Si vous vous projetez cinq ans dans le temps, le portefeuille commercial de First National est-il appelé à prendre encore plus d’importance?
Je pense que la division commerciale enregistrera une croissance plus rapide, mais c’est toujours la division résidentielle unifamiliale qui demeurera la plus importante.
Quoi d’autre est important en ce moment d’une perspective stratégique?
La qualité du service. First National a un avantage que d’autres institutions n’ont pas, car nous n’émettons que des prêts hypothécaires. Ça fait partie de notre ADN. Grâce à notre spécialisation, nous réussissons à résoudre les problèmes de nos clients et à prendre des décisions de crédit plus rapidement. Dans l’actuelle conjoncture, en fait dans n’importe quel marché, la qualité du service à la clientèle prévaut et c’est notre objectif principal.

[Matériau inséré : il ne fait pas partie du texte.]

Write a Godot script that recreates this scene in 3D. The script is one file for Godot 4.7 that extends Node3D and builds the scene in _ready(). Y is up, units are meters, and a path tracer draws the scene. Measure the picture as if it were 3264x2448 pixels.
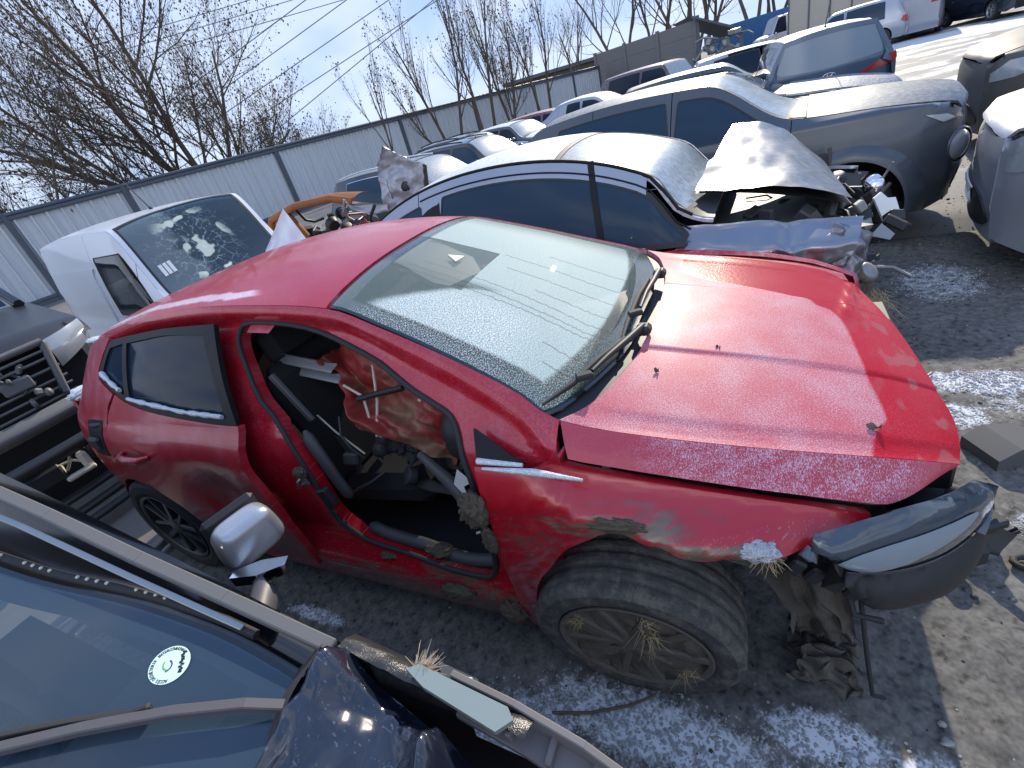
extends Node3D
# A breaker's yard in winter sun: a red hatchback with its front door torn off, wrecks around it, a sheet-metal fence and bare trees.
# The world's axes are those of the red car: x towards its nose, y up, z towards its right-hand side (the viewer). Metres.

class Geo:
	var v := PackedVector3Array()
	var n := PackedVector3Array()
	var t := PackedVector2Array()
	var i := PackedInt32Array()
	func vert(p: Vector3, uv := Vector2.ZERO) -> int:
		v.append(p); n.append(Vector3.ZERO); t.append(uv)
		return v.size() - 1
	func tri(a: int, b: int, c: int):
		i.append(a); i.append(b); i.append(c)
	func quad(a: int, b: int, c: int, d: int):
		tri(a, b, c); tri(a, c, d)
	func smooth(v0: int, i0: int):                      # normals of everything added since, shared corners averaged
		for k in range(i0, i.size(), 3):
			var a := i[k]; var b := i[k + 1]; var c := i[k + 2]
			var f := (v[c] - v[a]).cross(v[b] - v[a])
			n[a] += f; n[b] += f; n[c] += f
		for k in range(v0, v.size()):
			n[k] = n[k].normalized() if n[k].length_squared() > 1e-20 else Vector3.UP
	func flat(pts: Array):                               # one flat polygon
		var v0 := v.size(); var i0 := i.size()
		for p in pts: vert(p, Vector2(p.x, p.z))
		for k in range(1, pts.size() - 1): tri(v0, v0 + k, v0 + k + 1)
		smooth(v0, i0)
	func grid(f: Callable, nu: int, nv: int, closed := false):
		var v0 := v.size(); var i0 := i.size()
		for b in nv + 1:
			for a in (nu if closed else nu + 1):
				vert(f.call(float(a) / nu, float(b) / nv), Vector2(float(a) / nu, float(b) / nv))
		var row := nu if closed else nu + 1
		for b in nv:
			for a in nu:
				var a2 := (a + 1) % row
				quad(v0 + b * row + a, v0 + b * row + a2, v0 + (b + 1) * row + a2, v0 + (b + 1) * row + a)
		smooth(v0, i0)
	func box(c: Vector3, s: Vector3, bs := Basis.IDENTITY, ch := 0.0):
		var h := s * 0.5
		ch = minf(ch, minf(h.x, minf(h.y, h.z)) * 0.9)
		var q := {}
		for sx in [-1, 1]:
			for sy in [-1, 1]:
				for sz in [-1, 1]:
					for ax in 3:
						var p := Vector3(sx, sy, sz) * h
						for o in 3:
							if o != ax: p[o] -= [sx, sy, sz][o] * ch
						q[[sx, sy, sz, ax]] = c + bs * p
		for ax in 3:
			var o1 := (ax + 1) % 3; var o2 := (ax + 2) % 3
			for sg in [-1, 1]:
				var k := []
				for e in [[-1, -1], [1, -1], [1, 1], [-1, 1]]:
					var key := [0, 0, 0, ax]
					key[ax] = sg; key[o1] = e[0] * sg; key[o2] = e[1]
					k.append(q[key])
				k.reverse()
				flat(k)
		if ch <= 0.0: return
		for ax in 3:                                      # the chamfers along axis ax
			var o1 := (ax + 1) % 3; var o2 := (ax + 2) % 3
			for a in [-1, 1]:
				for b in [-1, 1]:
					var k := []
					for e in [[-1, o1], [-1, o2], [1, o2], [1, o1]]:
						var key := [0, 0, 0, e[1]]
						key[ax] = e[0]; key[o1] = a; key[o2] = b
						k.append(q[key])
					if a * b > 0: k.reverse()
					flat(k)
		for sx in [-1, 1]:
			for sy in [-1, 1]:
				for sz in [-1, 1]:
					flat([q[[sx, sy, sz, 0]], q[[sx, sy, sz, 1]], q[[sx, sy, sz, 2]]])
	func tube(pts: Array, r, sides := 8, cap := true):
		var v0 := v.size(); var i0 := i.size()
		var up := Vector3.UP
		var m := pts.size()
		for k in m:
			var d: Vector3 = (pts[mini(k + 1, m - 1)] - pts[maxi(k - 1, 0)]).normalized()
			if absf(d.dot(up)) > 0.95: up = Vector3(0.31, 0.2, 0.93)
			var s := d.cross(up).normalized()
			up = s.cross(d).normalized()
			var rr: float = r[k] if r is Array else r
			for a in sides:
				var th := TAU * a / sides
				vert(pts[k] + (s * cos(th) + up * sin(th)) * rr, Vector2(float(a) / sides, k))
		for k in m - 1:
			for a in sides:
				var a2 := (a + 1) % sides
				quad(v0 + k * sides + a, v0 + (k + 1) * sides + a, v0 + (k + 1) * sides + a2, v0 + k * sides + a2)
		smooth(v0, i0)
		if cap:
			for e in [0, m - 1]:
				var ring := []
				for a in sides: ring.append(v[v0 + e * sides + a])
				if e == 0: ring.reverse()
				flat(ring)
	func oval(pts: Array, w: float, h: float, sides := 10):   # a rod of oval section, w across and h high
		var v0 := v.size(); var i0 := i.size()
		var m := pts.size()
		for k in m:
			var d: Vector3 = (pts[mini(k + 1, m - 1)] - pts[maxi(k - 1, 0)]).normalized()
			var s := d.cross(Vector3(0, 0.9, 0.44)).normalized(); var up := s.cross(d).normalized()
			var e := 1.0 if k > 0 and k < m - 1 else 0.35
			for a in sides:
				var th := TAU * a / sides
				vert(pts[k] + s * cos(th) * w * 0.5 * e + up * sin(th) * h * 0.5 * e, Vector2(float(a) / sides, k))
		for k in m - 1:
			for a in sides:
				var a2 := (a + 1) % sides
				quad(v0 + k * sides + a, v0 + (k + 1) * sides + a, v0 + (k + 1) * sides + a2, v0 + k * sides + a2)
		smooth(v0, i0)
	func lathe(prof: Array, segs: int, x: Transform3D, bump = null):   # prof: Vector2(radius, height along the axis y)
		var m := prof.size()
		grid(func(u: float, w: float) -> Vector3:
			var k := w * (m - 1)
			var p: Vector2 = prof[int(round(k))]
			var r := p.x
			if bump != null: r += bump.call(u, w)
			return x * Vector3(cos(u * TAU) * r, p.y, sin(u * TAU) * r), segs, m - 1, true)
	func prism(poly: PackedVector2Array, d0: float, d1: float, x: Transform3D):   # a polygon in x, y drawn out along z
		var ids := Geometry2D.triangulate_polygon(poly)
		for d in [d0, d1]:
			var v0 := v.size(); var i0 := i.size()
			for p in poly: vert(x * Vector3(p.x, p.y, d), p)
			for k in range(0, ids.size(), 3):
				if d == d0: tri(v0 + ids[k], v0 + ids[k + 1], v0 + ids[k + 2])
				else: tri(v0 + ids[k], v0 + ids[k + 2], v0 + ids[k + 1])
			smooth(v0, i0)
		for k in poly.size():
			var a := poly[k]; var b := poly[(k + 1) % poly.size()]
			flat([x * Vector3(a.x, a.y, d0), x * Vector3(b.x, b.y, d0), x * Vector3(b.x, b.y, d1), x * Vector3(a.x, a.y, d1)])
	func blob(c: Vector3, r: Vector3, amp: float, seed_: int, seg := 10, fr := 2.2):
		var fn := FastNoiseLite.new()
		fn.seed = seed_; fn.frequency = fr
		grid(func(u: float, w: float) -> Vector3:
			var ph := w * PI
			var d := Vector3(cos(u * TAU) * sin(ph), cos(ph), sin(u * TAU) * sin(ph))
			return c + d * r * (1.0 + amp * fn.get_noise_3d(d.x, d.y, d.z) * 2.0), seg, maxi(4, seg * 2 / 3), true)
	func mesh() -> ArrayMesh:
		var a := []
		a.resize(Mesh.ARRAY_MAX)
		a[Mesh.ARRAY_VERTEX] = v; a[Mesh.ARRAY_NORMAL] = n; a[Mesh.ARRAY_TEX_UV] = t; a[Mesh.ARRAY_INDEX] = i
		var m := ArrayMesh.new()
		m.add_surface_from_arrays(Mesh.PRIMITIVE_TRIANGLES, a)
		return m

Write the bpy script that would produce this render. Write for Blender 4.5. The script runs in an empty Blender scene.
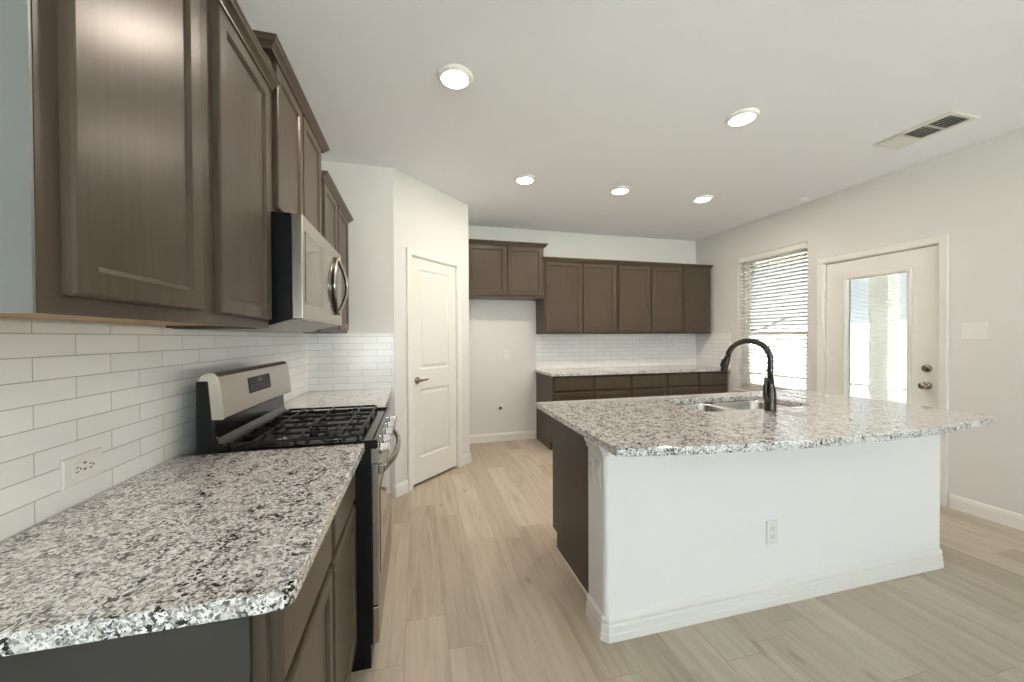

Envisagez-vous des changements à votre modèle d’entreprise?
Absolument pas. Notre modèle en place est efficace. Son efficacité a été démontrée au fil de plusieurs cycles économiques et je maintiens que notre modèle demeurera efficace à l’approche de cette nouvelle phase du cycle.
Autre chose à ajouter?
En contemplant l’avenir, je n’ai aucun doute que First National demeurera la plus importante société canadienne non bancaire à émettre et à souscrire des prêts hypothécaires pendant et après cette période d’ajustement du marché. Notre plan d’entreprise pour 2017 consiste à gérer les défis auxquels nous faisons face dans le marché unifamilial, à renouveler les prêts hypothécaires de nos clients existants et à faire croître notre division commerciale pour devenir un chef de file du marché commercial. Pendant que nous poursuivons ces objectifs, nous savons que, avec près de 100 milliards de dollars en prêts hypothécaires administrés, nous pouvons compter sur de solides bases en matière de revenus constants et de flux de trésorerie.